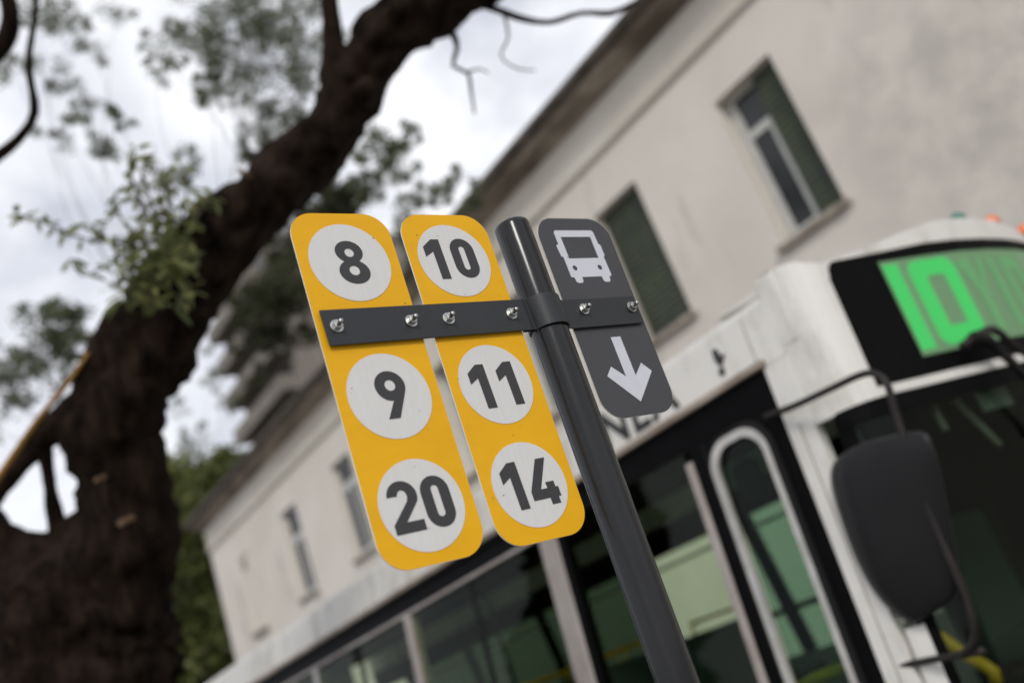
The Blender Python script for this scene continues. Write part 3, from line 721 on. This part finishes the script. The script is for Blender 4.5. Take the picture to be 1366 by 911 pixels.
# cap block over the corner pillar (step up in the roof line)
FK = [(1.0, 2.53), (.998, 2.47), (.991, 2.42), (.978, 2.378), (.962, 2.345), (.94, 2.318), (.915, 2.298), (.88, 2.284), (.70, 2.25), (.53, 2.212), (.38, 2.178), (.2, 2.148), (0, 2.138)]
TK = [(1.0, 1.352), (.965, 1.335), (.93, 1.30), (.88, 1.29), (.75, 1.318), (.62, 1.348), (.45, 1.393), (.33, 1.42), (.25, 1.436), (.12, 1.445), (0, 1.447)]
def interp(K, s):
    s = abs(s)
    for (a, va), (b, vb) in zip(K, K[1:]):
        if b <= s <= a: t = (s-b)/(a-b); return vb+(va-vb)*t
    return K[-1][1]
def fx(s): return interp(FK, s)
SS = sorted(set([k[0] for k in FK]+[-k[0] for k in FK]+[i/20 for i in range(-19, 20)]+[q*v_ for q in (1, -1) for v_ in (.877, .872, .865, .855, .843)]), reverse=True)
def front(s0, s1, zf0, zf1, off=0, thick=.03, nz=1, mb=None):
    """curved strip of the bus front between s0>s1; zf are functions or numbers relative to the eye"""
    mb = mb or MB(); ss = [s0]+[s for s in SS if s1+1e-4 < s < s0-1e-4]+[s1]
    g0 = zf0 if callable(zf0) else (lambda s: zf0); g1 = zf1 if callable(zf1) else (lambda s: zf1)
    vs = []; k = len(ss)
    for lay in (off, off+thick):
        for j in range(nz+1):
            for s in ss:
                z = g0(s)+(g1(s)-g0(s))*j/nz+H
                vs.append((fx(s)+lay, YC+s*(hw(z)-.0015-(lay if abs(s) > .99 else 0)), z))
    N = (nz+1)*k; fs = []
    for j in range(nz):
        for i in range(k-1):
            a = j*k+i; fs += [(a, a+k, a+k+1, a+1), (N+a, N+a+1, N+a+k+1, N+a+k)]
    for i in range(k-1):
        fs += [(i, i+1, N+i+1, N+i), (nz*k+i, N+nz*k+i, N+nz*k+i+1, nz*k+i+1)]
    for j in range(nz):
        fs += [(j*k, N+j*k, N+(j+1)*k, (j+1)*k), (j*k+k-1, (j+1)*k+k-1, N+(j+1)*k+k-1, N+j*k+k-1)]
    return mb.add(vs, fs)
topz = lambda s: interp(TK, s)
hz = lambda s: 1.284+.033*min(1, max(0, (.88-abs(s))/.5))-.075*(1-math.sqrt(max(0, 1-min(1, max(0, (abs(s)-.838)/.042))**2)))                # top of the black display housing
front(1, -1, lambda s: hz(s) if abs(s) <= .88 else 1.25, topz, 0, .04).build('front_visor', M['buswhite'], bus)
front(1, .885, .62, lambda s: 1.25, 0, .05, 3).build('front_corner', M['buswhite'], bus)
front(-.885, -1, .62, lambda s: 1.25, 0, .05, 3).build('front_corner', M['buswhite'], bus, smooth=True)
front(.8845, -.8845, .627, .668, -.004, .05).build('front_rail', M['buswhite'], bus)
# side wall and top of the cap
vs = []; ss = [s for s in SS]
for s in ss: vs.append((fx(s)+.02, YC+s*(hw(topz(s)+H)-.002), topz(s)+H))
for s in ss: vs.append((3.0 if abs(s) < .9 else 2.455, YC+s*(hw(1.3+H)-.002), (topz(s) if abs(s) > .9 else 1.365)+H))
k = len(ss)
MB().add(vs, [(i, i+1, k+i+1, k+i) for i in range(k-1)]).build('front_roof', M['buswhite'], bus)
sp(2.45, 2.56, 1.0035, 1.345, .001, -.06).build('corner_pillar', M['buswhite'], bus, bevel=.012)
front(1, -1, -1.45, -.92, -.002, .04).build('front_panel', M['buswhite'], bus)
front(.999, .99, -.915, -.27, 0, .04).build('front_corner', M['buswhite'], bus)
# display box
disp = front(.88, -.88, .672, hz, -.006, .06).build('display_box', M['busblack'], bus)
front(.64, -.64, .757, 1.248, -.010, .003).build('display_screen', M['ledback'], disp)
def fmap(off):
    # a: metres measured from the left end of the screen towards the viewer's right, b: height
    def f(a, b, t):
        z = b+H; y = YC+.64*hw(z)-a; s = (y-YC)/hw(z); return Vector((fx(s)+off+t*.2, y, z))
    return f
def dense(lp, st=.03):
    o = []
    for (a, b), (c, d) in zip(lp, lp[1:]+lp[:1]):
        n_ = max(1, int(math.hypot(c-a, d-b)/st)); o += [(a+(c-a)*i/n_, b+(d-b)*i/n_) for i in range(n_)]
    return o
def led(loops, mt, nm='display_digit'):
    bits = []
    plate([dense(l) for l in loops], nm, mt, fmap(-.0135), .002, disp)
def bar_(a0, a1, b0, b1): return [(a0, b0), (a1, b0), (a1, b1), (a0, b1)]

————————

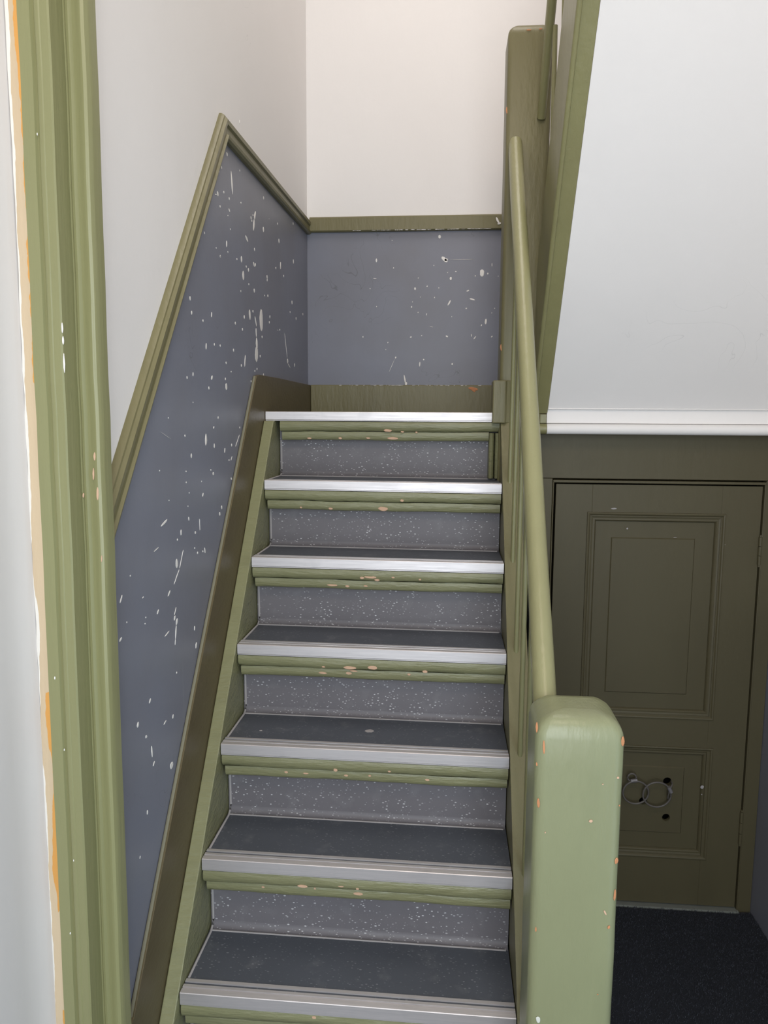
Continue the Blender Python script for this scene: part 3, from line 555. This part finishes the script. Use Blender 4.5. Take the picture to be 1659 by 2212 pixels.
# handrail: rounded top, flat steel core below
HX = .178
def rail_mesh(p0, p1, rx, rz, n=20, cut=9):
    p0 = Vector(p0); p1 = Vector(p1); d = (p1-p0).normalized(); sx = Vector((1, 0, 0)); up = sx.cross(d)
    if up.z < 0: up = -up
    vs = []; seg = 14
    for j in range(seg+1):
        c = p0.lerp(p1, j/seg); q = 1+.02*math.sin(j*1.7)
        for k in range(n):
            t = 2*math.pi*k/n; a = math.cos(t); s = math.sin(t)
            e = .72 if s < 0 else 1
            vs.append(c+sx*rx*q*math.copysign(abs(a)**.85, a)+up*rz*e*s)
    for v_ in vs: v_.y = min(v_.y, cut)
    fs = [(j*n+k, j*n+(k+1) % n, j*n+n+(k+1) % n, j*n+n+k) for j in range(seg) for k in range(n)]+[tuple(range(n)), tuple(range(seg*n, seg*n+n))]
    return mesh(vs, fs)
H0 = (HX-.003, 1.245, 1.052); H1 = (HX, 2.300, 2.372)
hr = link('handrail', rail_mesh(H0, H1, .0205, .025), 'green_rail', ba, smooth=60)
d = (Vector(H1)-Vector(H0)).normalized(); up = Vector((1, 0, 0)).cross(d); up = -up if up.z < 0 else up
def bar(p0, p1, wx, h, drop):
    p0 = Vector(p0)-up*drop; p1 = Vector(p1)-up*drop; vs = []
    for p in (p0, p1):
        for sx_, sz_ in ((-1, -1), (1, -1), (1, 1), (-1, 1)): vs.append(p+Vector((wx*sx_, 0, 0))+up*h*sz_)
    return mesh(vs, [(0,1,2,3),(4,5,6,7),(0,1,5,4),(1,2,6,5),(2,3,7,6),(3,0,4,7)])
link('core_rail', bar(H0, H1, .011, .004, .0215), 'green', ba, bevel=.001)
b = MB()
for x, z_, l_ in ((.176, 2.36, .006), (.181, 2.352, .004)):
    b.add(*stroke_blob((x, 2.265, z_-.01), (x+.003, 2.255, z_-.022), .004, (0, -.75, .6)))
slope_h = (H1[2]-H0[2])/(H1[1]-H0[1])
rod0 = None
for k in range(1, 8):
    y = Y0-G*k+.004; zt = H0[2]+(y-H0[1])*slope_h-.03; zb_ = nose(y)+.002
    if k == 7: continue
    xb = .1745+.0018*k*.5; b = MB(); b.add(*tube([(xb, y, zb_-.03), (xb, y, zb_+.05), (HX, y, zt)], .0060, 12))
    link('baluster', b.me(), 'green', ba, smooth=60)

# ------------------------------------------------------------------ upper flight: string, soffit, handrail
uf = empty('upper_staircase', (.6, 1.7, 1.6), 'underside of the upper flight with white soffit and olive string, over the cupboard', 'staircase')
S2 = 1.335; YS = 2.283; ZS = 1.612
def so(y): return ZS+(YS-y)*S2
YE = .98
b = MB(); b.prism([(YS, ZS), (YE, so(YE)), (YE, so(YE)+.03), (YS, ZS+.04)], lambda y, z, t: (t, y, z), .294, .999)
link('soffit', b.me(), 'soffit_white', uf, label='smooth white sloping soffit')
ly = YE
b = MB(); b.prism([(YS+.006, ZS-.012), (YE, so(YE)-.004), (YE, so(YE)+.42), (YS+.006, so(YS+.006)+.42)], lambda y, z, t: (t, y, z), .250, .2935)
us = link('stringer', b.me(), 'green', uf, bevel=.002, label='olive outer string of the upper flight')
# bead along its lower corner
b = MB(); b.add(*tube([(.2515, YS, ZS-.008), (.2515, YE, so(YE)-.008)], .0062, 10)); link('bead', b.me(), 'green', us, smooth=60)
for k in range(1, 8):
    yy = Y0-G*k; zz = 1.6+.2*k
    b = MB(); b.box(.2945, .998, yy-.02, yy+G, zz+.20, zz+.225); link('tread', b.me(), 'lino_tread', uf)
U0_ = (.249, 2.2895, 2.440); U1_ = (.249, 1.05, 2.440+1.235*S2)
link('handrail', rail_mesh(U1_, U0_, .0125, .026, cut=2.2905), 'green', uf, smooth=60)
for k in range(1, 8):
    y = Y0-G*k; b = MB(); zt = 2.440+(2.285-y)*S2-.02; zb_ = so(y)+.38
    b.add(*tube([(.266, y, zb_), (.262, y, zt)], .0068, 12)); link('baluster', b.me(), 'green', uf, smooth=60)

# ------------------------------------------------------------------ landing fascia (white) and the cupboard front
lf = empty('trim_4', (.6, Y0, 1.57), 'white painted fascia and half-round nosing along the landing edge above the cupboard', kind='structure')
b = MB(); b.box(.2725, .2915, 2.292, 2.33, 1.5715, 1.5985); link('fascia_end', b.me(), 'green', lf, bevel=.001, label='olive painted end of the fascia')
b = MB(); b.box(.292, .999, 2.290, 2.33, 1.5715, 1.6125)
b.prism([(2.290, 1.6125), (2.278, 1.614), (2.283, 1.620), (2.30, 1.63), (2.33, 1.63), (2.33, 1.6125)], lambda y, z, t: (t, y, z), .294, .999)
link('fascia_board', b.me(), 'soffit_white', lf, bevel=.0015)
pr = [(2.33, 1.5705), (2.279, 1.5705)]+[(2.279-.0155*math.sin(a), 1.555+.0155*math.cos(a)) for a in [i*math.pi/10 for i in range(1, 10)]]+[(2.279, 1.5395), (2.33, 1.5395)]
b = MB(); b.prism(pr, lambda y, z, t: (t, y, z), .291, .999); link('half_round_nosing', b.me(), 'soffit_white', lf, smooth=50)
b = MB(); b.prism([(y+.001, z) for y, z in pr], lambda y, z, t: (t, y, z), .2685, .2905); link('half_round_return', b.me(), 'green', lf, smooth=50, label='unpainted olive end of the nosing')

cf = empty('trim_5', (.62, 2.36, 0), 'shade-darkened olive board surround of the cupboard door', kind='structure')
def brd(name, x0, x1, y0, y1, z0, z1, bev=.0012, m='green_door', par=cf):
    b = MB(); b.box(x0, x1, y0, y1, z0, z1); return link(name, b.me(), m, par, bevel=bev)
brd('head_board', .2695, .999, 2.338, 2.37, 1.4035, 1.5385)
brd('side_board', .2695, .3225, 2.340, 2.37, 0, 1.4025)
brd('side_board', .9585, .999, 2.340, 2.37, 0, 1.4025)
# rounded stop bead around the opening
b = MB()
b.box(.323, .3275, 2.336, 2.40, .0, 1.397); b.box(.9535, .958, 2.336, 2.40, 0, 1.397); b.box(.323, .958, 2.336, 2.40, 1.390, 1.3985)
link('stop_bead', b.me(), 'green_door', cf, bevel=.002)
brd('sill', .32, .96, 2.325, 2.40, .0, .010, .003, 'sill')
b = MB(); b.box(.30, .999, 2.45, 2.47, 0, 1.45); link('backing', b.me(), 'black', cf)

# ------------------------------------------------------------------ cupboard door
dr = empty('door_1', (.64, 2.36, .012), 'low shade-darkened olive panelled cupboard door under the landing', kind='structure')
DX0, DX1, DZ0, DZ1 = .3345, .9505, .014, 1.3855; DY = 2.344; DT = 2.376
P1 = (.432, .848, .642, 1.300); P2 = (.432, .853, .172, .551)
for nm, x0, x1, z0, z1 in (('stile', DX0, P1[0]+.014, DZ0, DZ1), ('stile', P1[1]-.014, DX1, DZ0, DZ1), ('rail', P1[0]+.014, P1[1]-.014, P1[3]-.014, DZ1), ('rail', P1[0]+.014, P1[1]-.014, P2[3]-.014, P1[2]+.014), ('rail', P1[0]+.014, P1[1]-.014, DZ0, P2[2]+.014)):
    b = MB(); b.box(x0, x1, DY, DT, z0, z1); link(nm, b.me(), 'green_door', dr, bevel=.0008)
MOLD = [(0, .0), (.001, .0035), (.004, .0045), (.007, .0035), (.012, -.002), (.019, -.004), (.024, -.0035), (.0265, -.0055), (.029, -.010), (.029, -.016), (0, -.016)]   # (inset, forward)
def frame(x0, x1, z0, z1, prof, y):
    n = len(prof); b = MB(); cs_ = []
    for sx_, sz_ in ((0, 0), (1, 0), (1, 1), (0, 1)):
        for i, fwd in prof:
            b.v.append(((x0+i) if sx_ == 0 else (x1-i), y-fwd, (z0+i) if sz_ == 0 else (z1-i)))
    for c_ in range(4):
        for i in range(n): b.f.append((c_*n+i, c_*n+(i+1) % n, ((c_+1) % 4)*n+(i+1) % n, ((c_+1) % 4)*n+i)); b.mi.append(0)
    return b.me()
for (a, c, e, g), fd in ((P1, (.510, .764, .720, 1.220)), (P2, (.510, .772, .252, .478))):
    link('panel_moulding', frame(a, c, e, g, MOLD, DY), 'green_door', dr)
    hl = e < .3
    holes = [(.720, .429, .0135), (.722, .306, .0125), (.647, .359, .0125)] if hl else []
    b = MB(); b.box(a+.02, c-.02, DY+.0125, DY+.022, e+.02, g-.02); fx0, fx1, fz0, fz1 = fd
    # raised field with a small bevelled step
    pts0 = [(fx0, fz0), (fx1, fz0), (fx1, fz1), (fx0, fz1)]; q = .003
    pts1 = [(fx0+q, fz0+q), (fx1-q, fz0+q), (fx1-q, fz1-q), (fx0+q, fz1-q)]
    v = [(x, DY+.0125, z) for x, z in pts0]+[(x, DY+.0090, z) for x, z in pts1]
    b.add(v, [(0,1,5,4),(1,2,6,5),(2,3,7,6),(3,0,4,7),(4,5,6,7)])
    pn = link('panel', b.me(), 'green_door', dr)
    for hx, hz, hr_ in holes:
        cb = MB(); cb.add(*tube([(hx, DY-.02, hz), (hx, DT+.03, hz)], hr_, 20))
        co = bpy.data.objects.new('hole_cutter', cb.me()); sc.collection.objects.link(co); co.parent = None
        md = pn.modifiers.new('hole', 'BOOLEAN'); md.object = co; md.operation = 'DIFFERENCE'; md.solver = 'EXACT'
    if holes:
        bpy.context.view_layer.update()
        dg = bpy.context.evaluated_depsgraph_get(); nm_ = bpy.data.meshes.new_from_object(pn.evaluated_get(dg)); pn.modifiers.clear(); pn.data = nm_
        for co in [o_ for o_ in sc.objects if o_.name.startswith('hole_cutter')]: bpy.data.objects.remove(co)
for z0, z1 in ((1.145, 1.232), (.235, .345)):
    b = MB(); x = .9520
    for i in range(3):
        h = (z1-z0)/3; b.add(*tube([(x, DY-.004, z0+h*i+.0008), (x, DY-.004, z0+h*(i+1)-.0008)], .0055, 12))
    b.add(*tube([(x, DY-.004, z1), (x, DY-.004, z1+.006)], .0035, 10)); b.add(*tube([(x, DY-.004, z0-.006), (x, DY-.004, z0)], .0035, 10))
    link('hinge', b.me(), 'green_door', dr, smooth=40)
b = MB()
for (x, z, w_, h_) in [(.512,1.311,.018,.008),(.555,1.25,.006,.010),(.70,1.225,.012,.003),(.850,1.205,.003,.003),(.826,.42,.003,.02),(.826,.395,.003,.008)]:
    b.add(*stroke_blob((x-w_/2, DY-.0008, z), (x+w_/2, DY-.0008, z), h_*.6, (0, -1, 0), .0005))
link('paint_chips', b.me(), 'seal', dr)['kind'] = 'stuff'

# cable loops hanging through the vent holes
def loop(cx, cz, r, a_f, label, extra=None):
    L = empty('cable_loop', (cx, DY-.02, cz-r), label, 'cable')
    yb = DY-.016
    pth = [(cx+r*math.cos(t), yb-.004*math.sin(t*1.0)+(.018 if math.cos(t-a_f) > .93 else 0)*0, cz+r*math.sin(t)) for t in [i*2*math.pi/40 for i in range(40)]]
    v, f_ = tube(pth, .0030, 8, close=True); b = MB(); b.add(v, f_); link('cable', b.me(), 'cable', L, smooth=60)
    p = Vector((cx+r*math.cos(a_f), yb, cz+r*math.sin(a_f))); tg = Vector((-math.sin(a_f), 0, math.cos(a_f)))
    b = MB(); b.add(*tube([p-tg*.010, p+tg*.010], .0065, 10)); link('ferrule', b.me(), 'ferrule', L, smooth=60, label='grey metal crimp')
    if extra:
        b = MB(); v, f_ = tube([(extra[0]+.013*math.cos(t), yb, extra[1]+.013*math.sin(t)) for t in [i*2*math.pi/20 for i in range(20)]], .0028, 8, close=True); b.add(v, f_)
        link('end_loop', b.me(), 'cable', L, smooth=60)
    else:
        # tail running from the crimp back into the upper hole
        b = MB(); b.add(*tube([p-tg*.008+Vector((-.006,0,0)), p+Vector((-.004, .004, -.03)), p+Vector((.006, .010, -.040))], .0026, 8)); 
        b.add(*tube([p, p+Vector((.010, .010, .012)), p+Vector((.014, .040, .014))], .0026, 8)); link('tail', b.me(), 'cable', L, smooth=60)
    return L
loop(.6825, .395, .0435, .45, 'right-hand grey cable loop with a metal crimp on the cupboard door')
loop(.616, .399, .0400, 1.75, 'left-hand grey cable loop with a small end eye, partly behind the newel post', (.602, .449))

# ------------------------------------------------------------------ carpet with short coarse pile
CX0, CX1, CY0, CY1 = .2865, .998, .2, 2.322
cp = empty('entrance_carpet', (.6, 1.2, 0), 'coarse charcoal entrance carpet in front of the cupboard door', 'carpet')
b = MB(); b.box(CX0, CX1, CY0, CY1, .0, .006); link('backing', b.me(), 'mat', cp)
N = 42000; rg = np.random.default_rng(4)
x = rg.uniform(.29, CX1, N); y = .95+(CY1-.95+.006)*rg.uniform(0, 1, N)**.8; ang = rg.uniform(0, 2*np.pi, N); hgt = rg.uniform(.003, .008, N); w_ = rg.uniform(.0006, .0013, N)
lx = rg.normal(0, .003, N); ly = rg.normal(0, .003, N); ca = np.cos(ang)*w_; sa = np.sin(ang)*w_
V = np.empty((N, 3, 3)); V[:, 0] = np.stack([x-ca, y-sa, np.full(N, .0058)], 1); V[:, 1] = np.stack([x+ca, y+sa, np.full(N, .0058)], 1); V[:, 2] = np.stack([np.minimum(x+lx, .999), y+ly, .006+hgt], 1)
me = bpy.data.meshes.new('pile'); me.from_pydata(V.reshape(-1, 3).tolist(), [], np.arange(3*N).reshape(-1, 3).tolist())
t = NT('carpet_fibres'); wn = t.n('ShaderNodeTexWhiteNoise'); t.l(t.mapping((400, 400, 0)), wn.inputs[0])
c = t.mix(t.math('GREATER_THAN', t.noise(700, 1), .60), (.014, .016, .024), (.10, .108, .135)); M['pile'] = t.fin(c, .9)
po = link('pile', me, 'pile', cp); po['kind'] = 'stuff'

————————

DIRECTIVE →
Both the line with "Continue the Blender" and the line with "link('baluster', b.me(), 'green', ba, smooth=60)" belong in the answer; write them out exactly, with every line between.

FULL ANSWER →
Continue the Blender Python script for this scene: part 3, from line 555. This part finishes the script. Use Blender 4.5. Take the picture to be 1659 by 2212 pixels.
# handrail: rounded top, flat steel core below
HX = .178
def rail_mesh(p0, p1, rx, rz, n=20, cut=9):
    p0 = Vector(p0); p1 = Vector(p1); d = (p1-p0).normalized(); sx = Vector((1, 0, 0)); up = sx.cross(d)
    if up.z < 0: up = -up
    vs = []; seg = 14
    for j in range(seg+1):
        c = p0.lerp(p1, j/seg); q = 1+.02*math.sin(j*1.7)
        for k in range(n):
            t = 2*math.pi*k/n; a = math.cos(t); s = math.sin(t)
            e = .72 if s < 0 else 1
            vs.append(c+sx*rx*q*math.copysign(abs(a)**.85, a)+up*rz*e*s)
    for v_ in vs: v_.y = min(v_.y, cut)
    fs = [(j*n+k, j*n+(k+1) % n, j*n+n+(k+1) % n, j*n+n+k) for j in range(seg) for k in range(n)]+[tuple(range(n)), tuple(range(seg*n, seg*n+n))]
    return mesh(vs, fs)
H0 = (HX-.003, 1.245, 1.052); H1 = (HX, 2.300, 2.372)
hr = link('handrail', rail_mesh(H0, H1, .0205, .025), 'green_rail', ba, smooth=60)
d = (Vector(H1)-Vector(H0)).normalized(); up = Vector((1, 0, 0)).cross(d); up = -up if up.z < 0 else up
def bar(p0, p1, wx, h, drop):
    p0 = Vector(p0)-up*drop; p1 = Vector(p1)-up*drop; vs = []
    for p in (p0, p1):
        for sx_, sz_ in ((-1, -1), (1, -1), (1, 1), (-1, 1)): vs.append(p+Vector((wx*sx_, 0, 0))+up*h*sz_)
    return mesh(vs, [(0,1,2,3),(4,5,6,7),(0,1,5,4),(1,2,6,5),(2,3,7,6),(3,0,4,7)])
link('core_rail', bar(H0, H1, .011, .004, .0215), 'green', ba, bevel=.001)
b = MB()
for x, z_, l_ in ((.176, 2.36, .006), (.181, 2.352, .004)):
    b.add(*stroke_blob((x, 2.265, z_-.01), (x+.003, 2.255, z_-.022), .004, (0, -.75, .6)))
slope_h = (H1[2]-H0[2])/(H1[1]-H0[1])
rod0 = None
for k in range(1, 8):
    y = Y0-G*k+.004; zt = H0[2]+(y-H0[1])*slope_h-.03; zb_ = nose(y)+.002
    if k == 7: continue
    xb = .1745+.0018*k*.5; b = MB(); b.add(*tube([(xb, y, zb_-.03), (xb, y, zb_+.05), (HX, y, zt)], .0060, 12))
    link('baluster', b.me(), 'green', ba, smooth=60)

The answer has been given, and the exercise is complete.